Anyone care to share?

Sib.HuskyMom
June 23rd, 2010, 12:21 PM
I had the joys of house breaking 2 pups at the same time, and it actually went quite well.

I found it easiest to block off sections of the house, so that I could see them at all times while they were out.
(there's not much you can do if you're cooking dinner in the kitchen and your boy is upstairs peeing on the carpet :frustrated:).

Then the obvious, take him out every time he wakes up, before and after every meal, drink, play time, etc. I like to use the phrase "go pee" once we get outside, and then praise like crazy once they do.

Since I was doing this so often throughout the day, I gave them a kibble or 2 as a treat, rather than an actual cookie.

If you do notice an accident in the house, there's really nothing you can do unless you catch him in the act. Just quietly clean it up and don't say anything.
On the other hand, if you do catch him peeing or pooping in the house, a loud clap of your hands and a "ah-hem" will kinda startle him mid-flow so to speak :o.
Then say nothing, take him immediately outside, and once he finishes what he's doing outside, again, praise like crazy.

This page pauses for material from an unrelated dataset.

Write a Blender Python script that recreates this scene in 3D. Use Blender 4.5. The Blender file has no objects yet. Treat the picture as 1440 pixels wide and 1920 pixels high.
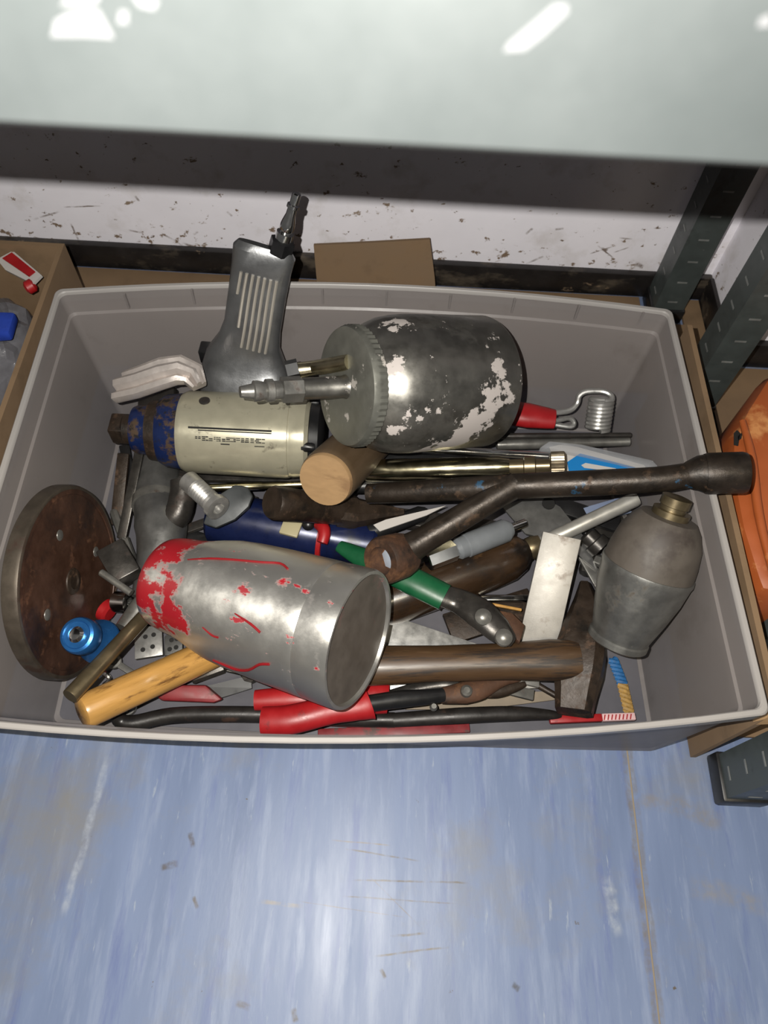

Sounds like your little one already has a pretty good handle on things, so I'm sure he'll pick it up really quick. Some pups take days, others take a few months. We just have to remember he's really quite young at only a year old, and it'll just take some patience and persistance.

Good luck!

Mirela
June 23rd, 2010, 08:50 PM
Try a house line maybe. Tether him to you - this way you can supervise him at all times to minimize the accident opportunities nad also learn to recognize his "signs" for when is time to go. At one year old he should be able to hold it longer than a puppy and be more predictable. After his UTI clears, of course.